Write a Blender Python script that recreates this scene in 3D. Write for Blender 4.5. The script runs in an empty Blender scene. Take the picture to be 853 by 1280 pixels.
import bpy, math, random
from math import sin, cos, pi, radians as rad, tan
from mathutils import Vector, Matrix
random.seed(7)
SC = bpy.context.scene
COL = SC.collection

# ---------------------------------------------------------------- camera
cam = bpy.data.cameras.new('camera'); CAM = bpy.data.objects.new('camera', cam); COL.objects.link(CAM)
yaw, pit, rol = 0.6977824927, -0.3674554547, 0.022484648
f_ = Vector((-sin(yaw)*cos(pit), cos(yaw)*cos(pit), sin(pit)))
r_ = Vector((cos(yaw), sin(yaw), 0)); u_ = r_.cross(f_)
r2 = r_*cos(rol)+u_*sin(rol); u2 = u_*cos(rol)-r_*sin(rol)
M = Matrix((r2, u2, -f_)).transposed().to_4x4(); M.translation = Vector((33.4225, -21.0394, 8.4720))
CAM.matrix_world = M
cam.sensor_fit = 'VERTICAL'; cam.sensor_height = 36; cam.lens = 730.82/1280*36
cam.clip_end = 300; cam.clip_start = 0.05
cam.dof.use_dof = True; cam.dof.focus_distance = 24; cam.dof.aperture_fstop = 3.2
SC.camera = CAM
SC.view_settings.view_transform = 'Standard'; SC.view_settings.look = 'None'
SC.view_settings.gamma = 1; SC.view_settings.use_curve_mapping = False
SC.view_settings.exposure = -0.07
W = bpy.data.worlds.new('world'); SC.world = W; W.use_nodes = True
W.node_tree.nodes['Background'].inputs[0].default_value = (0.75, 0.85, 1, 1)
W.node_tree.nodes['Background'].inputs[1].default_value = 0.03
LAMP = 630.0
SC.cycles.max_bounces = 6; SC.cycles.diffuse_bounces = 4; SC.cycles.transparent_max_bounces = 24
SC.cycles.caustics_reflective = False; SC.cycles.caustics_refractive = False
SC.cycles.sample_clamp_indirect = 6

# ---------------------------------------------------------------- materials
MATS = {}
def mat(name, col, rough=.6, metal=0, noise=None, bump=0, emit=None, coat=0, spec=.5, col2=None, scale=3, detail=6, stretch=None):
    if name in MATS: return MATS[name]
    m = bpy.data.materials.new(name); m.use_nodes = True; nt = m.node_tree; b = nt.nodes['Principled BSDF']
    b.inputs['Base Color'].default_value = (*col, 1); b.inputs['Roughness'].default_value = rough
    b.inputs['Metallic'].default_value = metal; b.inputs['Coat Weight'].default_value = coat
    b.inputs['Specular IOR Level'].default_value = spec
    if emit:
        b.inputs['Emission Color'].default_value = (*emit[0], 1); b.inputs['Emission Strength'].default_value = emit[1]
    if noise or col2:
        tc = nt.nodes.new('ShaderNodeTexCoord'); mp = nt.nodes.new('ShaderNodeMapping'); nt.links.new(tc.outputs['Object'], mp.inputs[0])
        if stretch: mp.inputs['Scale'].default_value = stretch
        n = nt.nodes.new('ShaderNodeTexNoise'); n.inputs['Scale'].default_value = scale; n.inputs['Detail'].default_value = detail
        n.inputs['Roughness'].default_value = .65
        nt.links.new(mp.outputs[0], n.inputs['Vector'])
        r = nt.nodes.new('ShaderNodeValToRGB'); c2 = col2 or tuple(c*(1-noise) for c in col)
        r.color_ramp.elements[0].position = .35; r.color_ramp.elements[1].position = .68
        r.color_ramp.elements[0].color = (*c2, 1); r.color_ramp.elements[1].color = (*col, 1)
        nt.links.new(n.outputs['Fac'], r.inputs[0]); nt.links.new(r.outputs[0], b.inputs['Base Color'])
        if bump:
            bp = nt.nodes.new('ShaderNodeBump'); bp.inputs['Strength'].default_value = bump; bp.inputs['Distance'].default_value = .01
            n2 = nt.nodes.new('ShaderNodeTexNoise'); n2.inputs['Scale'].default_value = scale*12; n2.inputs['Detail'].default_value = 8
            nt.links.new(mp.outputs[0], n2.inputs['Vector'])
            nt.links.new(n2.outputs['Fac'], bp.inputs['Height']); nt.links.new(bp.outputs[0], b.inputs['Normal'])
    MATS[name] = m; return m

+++

OBJECTIVE: Only the lines from the top of the data through the line that contains "SC.cycles.sample_clamp_indirect = 6" should be quoted, exactly as they stand.

FULL RESPONSE:
Write a Blender Python script that recreates this scene in 3D. Write for Blender 4.5. The script runs in an empty Blender scene. Take the picture to be 853 by 1280 pixels.
import bpy, math, random
from math import sin, cos, pi, radians as rad, tan
from mathutils import Vector, Matrix
random.seed(7)
SC = bpy.context.scene
COL = SC.collection

# ---------------------------------------------------------------- camera
cam = bpy.data.cameras.new('camera'); CAM = bpy.data.objects.new('camera', cam); COL.objects.link(CAM)
yaw, pit, rol = 0.6977824927, -0.3674554547, 0.022484648
f_ = Vector((-sin(yaw)*cos(pit), cos(yaw)*cos(pit), sin(pit)))
r_ = Vector((cos(yaw), sin(yaw), 0)); u_ = r_.cross(f_)
r2 = r_*cos(rol)+u_*sin(rol); u2 = u_*cos(rol)-r_*sin(rol)
M = Matrix((r2, u2, -f_)).transposed().to_4x4(); M.translation = Vector((33.4225, -21.0394, 8.4720))
CAM.matrix_world = M
cam.sensor_fit = 'VERTICAL'; cam.sensor_height = 36; cam.lens = 730.82/1280*36
cam.clip_end = 300; cam.clip_start = 0.05
cam.dof.use_dof = True; cam.dof.focus_distance = 24; cam.dof.aperture_fstop = 3.2
SC.camera = CAM
SC.view_settings.view_transform = 'Standard'; SC.view_settings.look = 'None'
SC.view_settings.gamma = 1; SC.view_settings.use_curve_mapping = False
SC.view_settings.exposure = -0.07
W = bpy.data.worlds.new('world'); SC.world = W; W.use_nodes = True
W.node_tree.nodes['Background'].inputs[0].default_value = (0.75, 0.85, 1, 1)
W.node_tree.nodes['Background'].inputs[1].default_value = 0.03
LAMP = 630.0
SC.cycles.max_bounces = 6; SC.cycles.diffuse_bounces = 4; SC.cycles.transparent_max_bounces = 24
SC.cycles.caustics_reflective = False; SC.cycles.caustics_refractive = False
SC.cycles.sample_clamp_indirect = 6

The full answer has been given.